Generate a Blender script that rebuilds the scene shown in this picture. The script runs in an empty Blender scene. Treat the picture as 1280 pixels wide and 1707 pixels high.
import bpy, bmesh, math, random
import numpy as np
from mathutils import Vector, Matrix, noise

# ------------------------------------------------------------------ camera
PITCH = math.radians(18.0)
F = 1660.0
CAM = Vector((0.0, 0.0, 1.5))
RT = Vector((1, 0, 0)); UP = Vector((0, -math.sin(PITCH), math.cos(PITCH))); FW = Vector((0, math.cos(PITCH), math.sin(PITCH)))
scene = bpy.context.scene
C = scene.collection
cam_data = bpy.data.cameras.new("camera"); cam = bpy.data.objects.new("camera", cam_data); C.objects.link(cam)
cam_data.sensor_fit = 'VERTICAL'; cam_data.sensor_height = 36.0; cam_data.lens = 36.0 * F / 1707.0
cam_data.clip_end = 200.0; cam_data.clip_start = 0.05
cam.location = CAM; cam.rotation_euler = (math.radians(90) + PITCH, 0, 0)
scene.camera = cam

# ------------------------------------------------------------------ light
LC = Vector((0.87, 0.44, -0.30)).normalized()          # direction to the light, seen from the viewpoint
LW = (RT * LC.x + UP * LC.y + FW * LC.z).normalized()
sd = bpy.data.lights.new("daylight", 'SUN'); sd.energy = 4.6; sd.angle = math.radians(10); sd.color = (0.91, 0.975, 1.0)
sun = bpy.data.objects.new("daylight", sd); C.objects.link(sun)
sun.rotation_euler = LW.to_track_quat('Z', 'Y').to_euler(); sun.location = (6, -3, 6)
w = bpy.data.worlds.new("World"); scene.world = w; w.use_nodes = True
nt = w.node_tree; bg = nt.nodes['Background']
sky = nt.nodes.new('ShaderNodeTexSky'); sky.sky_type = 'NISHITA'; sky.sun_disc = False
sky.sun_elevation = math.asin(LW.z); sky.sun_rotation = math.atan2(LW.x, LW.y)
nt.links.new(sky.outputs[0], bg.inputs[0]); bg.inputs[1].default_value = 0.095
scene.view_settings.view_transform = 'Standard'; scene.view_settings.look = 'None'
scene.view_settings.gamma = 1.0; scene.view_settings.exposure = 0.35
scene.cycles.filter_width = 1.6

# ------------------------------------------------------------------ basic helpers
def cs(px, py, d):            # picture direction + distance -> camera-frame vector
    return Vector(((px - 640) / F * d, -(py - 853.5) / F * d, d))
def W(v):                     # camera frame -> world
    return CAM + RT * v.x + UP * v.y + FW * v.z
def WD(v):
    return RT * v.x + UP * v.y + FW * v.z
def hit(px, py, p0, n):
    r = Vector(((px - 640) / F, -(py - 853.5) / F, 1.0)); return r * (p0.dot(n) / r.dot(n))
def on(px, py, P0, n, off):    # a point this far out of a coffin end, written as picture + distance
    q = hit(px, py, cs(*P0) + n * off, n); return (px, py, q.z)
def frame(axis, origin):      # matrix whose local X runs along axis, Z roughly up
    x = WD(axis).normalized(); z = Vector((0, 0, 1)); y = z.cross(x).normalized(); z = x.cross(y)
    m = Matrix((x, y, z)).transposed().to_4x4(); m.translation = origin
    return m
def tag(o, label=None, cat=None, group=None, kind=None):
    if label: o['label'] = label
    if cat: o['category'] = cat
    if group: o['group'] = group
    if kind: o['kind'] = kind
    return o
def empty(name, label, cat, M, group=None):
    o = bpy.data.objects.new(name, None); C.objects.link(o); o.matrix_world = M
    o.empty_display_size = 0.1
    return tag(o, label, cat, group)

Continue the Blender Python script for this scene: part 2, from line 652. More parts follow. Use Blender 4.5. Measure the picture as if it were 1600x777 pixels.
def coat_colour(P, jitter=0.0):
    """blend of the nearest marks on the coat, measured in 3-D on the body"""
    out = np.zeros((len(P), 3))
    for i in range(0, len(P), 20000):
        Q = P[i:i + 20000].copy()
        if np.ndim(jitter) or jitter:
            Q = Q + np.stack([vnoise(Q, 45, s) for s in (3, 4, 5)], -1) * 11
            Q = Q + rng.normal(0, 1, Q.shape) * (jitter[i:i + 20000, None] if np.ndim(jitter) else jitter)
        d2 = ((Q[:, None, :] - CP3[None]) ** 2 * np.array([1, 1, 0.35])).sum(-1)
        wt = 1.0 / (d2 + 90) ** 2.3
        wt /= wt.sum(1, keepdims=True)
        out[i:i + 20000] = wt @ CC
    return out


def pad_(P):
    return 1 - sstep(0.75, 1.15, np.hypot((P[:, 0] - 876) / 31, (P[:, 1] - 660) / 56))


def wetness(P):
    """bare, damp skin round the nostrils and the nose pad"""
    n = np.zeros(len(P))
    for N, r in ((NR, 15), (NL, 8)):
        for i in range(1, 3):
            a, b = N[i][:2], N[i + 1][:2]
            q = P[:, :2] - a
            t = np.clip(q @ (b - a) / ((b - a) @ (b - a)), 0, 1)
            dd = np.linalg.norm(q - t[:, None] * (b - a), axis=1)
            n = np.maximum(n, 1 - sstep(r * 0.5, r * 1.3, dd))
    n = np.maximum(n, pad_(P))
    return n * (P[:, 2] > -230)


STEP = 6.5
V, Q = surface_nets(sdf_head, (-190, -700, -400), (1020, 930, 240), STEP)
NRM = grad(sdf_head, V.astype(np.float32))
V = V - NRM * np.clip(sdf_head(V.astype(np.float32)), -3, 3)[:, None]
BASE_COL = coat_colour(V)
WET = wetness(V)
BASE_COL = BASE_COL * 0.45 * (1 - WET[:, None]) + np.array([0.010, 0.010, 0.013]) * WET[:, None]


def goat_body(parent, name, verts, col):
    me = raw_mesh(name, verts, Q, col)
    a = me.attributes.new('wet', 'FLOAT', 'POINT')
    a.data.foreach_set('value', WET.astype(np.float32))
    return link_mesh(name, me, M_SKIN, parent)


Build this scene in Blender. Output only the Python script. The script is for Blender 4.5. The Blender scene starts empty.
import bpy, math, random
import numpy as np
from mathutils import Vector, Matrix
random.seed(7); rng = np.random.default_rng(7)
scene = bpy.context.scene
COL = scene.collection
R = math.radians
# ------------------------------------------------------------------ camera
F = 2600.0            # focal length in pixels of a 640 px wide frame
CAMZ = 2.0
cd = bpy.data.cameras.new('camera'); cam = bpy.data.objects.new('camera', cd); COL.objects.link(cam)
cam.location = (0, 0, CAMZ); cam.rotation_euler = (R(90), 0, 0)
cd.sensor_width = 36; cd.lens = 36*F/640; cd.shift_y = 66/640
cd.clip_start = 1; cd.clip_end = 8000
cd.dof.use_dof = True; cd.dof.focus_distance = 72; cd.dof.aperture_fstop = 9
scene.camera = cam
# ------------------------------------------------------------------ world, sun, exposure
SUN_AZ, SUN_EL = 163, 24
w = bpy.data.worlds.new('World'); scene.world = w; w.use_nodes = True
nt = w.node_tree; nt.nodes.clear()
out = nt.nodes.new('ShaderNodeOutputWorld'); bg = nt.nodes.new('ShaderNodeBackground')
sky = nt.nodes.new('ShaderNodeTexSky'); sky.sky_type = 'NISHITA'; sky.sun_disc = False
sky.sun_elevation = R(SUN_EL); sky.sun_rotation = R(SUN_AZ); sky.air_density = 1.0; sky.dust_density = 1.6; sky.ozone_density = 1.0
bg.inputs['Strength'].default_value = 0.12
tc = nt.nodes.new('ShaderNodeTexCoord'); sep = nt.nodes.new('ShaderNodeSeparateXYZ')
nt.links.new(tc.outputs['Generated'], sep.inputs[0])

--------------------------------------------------

* [Exercise]: Extract the whole listing, character for character.

* [Solution]:
Generate a Blender script that rebuilds the scene shown in this picture. The script runs in an empty Blender scene. Treat the picture as 1280 pixels wide and 1707 pixels high.
import bpy, bmesh, math, random
import numpy as np
from mathutils import Vector, Matrix, noise

# ------------------------------------------------------------------ camera
PITCH = math.radians(18.0)
F = 1660.0
CAM = Vector((0.0, 0.0, 1.5))
RT = Vector((1, 0, 0)); UP = Vector((0, -math.sin(PITCH), math.cos(PITCH))); FW = Vector((0, math.cos(PITCH), math.sin(PITCH)))
scene = bpy.context.scene
C = scene.collection
cam_data = bpy.data.cameras.new("camera"); cam = bpy.data.objects.new("camera", cam_data); C.objects.link(cam)
cam_data.sensor_fit = 'VERTICAL'; cam_data.sensor_height = 36.0; cam_data.lens = 36.0 * F / 1707.0
cam_data.clip_end = 200.0; cam_data.clip_start = 0.05
cam.location = CAM; cam.rotation_euler = (math.radians(90) + PITCH, 0, 0)
scene.camera = cam

# ------------------------------------------------------------------ light
LC = Vector((0.87, 0.44, -0.30)).normalized()          # direction to the light, seen from the viewpoint
LW = (RT * LC.x + UP * LC.y + FW * LC.z).normalized()
sd = bpy.data.lights.new("daylight", 'SUN'); sd.energy = 4.6; sd.angle = math.radians(10); sd.color = (0.91, 0.975, 1.0)
sun = bpy.data.objects.new("daylight", sd); C.objects.link(sun)
sun.rotation_euler = LW.to_track_quat('Z', 'Y').to_euler(); sun.location = (6, -3, 6)
w = bpy.data.worlds.new("World"); scene.world = w; w.use_nodes = True
nt = w.node_tree; bg = nt.nodes['Background']
sky = nt.nodes.new('ShaderNodeTexSky'); sky.sky_type = 'NISHITA'; sky.sun_disc = False
sky.sun_elevation = math.asin(LW.z); sky.sun_rotation = math.atan2(LW.x, LW.y)
nt.links.new(sky.outputs[0], bg.inputs[0]); bg.inputs[1].default_value = 0.095
scene.view_settings.view_transform = 'Standard'; scene.view_settings.look = 'None'
scene.view_settings.gamma = 1.0; scene.view_settings.exposure = 0.35
scene.cycles.filter_width = 1.6

# ------------------------------------------------------------------ basic helpers
def cs(px, py, d):            # picture direction + distance -> camera-frame vector
    return Vector(((px - 640) / F * d, -(py - 853.5) / F * d, d))
def W(v):                     # camera frame -> world
    return CAM + RT * v.x + UP * v.y + FW * v.z
def WD(v):
    return RT * v.x + UP * v.y + FW * v.z
def hit(px, py, p0, n):
    r = Vector(((px - 640) / F, -(py - 853.5) / F, 1.0)); return r * (p0.dot(n) / r.dot(n))
def on(px, py, P0, n, off):    # a point this far out of a coffin end, written as picture + distance
    q = hit(px, py, cs(*P0) + n * off, n); return (px, py, q.z)
def frame(axis, origin):      # matrix whose local X runs along axis, Z roughly up
    x = WD(axis).normalized(); z = Vector((0, 0, 1)); y = z.cross(x).normalized(); z = x.cross(y)
    m = Matrix((x, y, z)).transposed().to_4x4(); m.translation = origin
    return m
def tag(o, label=None, cat=None, group=None, kind=None):
    if label: o['label'] = label
    if cat: o['category'] = cat
    if group: o['group'] = group
    if kind: o['kind'] = kind
    return o
def empty(name, label, cat, M, group=None):
    o = bpy.data.objects.new(name, None); C.objects.link(o); o.matrix_world = M
    o.empty_display_size = 0.1
    return tag(o, label, cat, group)

Continue the Blender Python script for this scene: part 2, from line 652. More parts follow. Use Blender 4.5. Measure the picture as if it were 1600x777 pixels.
def coat_colour(P, jitter=0.0):
    """blend of the nearest marks on the coat, measured in 3-D on the body"""
    out = np.zeros((len(P), 3))
    for i in range(0, len(P), 20000):
        Q = P[i:i + 20000].copy()
        if np.ndim(jitter) or jitter:
            Q = Q + np.stack([vnoise(Q, 45, s) for s in (3, 4, 5)], -1) * 11
            Q = Q + rng.normal(0, 1, Q.shape) * (jitter[i:i + 20000, None] if np.ndim(jitter) else jitter)
        d2 = ((Q[:, None, :] - CP3[None]) ** 2 * np.array([1, 1, 0.35])).sum(-1)
        wt = 1.0 / (d2 + 90) ** 2.3
        wt /= wt.sum(1, keepdims=True)
        out[i:i + 20000] = wt @ CC
    return out


def pad_(P):
    return 1 - sstep(0.75, 1.15, np.hypot((P[:, 0] - 876) / 31, (P[:, 1] - 660) / 56))


def wetness(P):
    """bare, damp skin round the nostrils and the nose pad"""
    n = np.zeros(len(P))
    for N, r in ((NR, 15), (NL, 8)):
        for i in range(1, 3):
            a, b = N[i][:2], N[i + 1][:2]
            q = P[:, :2] - a
            t = np.clip(q @ (b - a) / ((b - a) @ (b - a)), 0, 1)
            dd = np.linalg.norm(q - t[:, None] * (b - a), axis=1)
            n = np.maximum(n, 1 - sstep(r * 0.5, r * 1.3, dd))
    n = np.maximum(n, pad_(P))
    return n * (P[:, 2] > -230)


STEP = 6.5
V, Q = surface_nets(sdf_head, (-190, -700, -400), (1020, 930, 240), STEP)
NRM = grad(sdf_head, V.astype(np.float32))
V = V - NRM * np.clip(sdf_head(V.astype(np.float32)), -3, 3)[:, None]
BASE_COL = coat_colour(V)
WET = wetness(V)
BASE_COL = BASE_COL * 0.45 * (1 - WET[:, None]) + np.array([0.010, 0.010, 0.013]) * WET[:, None]


def goat_body(parent, name, verts, col):
    me = raw_mesh(name, verts, Q, col)
    a = me.attributes.new('wet', 'FLOAT', 'POINT')
    a.data.foreach_set('value', WET.astype(np.float32))
    return link_mesh(name, me, M_SKIN, parent)


Build this scene in Blender. Output only the Python script. The script is for Blender 4.5. The Blender scene starts empty.
import bpy, math, random
import numpy as np
from mathutils import Vector, Matrix
random.seed(7); rng = np.random.default_rng(7)
scene = bpy.context.scene
COL = scene.collection
R = math.radians
# ------------------------------------------------------------------ camera
F = 2600.0            # focal length in pixels of a 640 px wide frame
CAMZ = 2.0
cd = bpy.data.cameras.new('camera'); cam = bpy.data.objects.new('camera', cd); COL.objects.link(cam)
cam.location = (0, 0, CAMZ); cam.rotation_euler = (R(90), 0, 0)
cd.sensor_width = 36; cd.lens = 36*F/640; cd.shift_y = 66/640
cd.clip_start = 1; cd.clip_end = 8000
cd.dof.use_dof = True; cd.dof.focus_distance = 72; cd.dof.aperture_fstop = 9
scene.camera = cam
# ------------------------------------------------------------------ world, sun, exposure
SUN_AZ, SUN_EL = 163, 24
w = bpy.data.worlds.new('World'); scene.world = w; w.use_nodes = True
nt = w.node_tree; nt.nodes.clear()
out = nt.nodes.new('ShaderNodeOutputWorld'); bg = nt.nodes.new('ShaderNodeBackground')
sky = nt.nodes.new('ShaderNodeTexSky'); sky.sky_type = 'NISHITA'; sky.sun_disc = False
sky.sun_elevation = R(SUN_EL); sky.sun_rotation = R(SUN_AZ); sky.air_density = 1.0; sky.dust_density = 1.6; sky.ozone_density = 1.0
bg.inputs['Strength'].default_value = 0.12
tc = nt.nodes.new('ShaderNodeTexCoord'); sep = nt.nodes.new('ShaderNodeSeparateXYZ')
nt.links.new(tc.outputs['Generated'], sep.inputs[0])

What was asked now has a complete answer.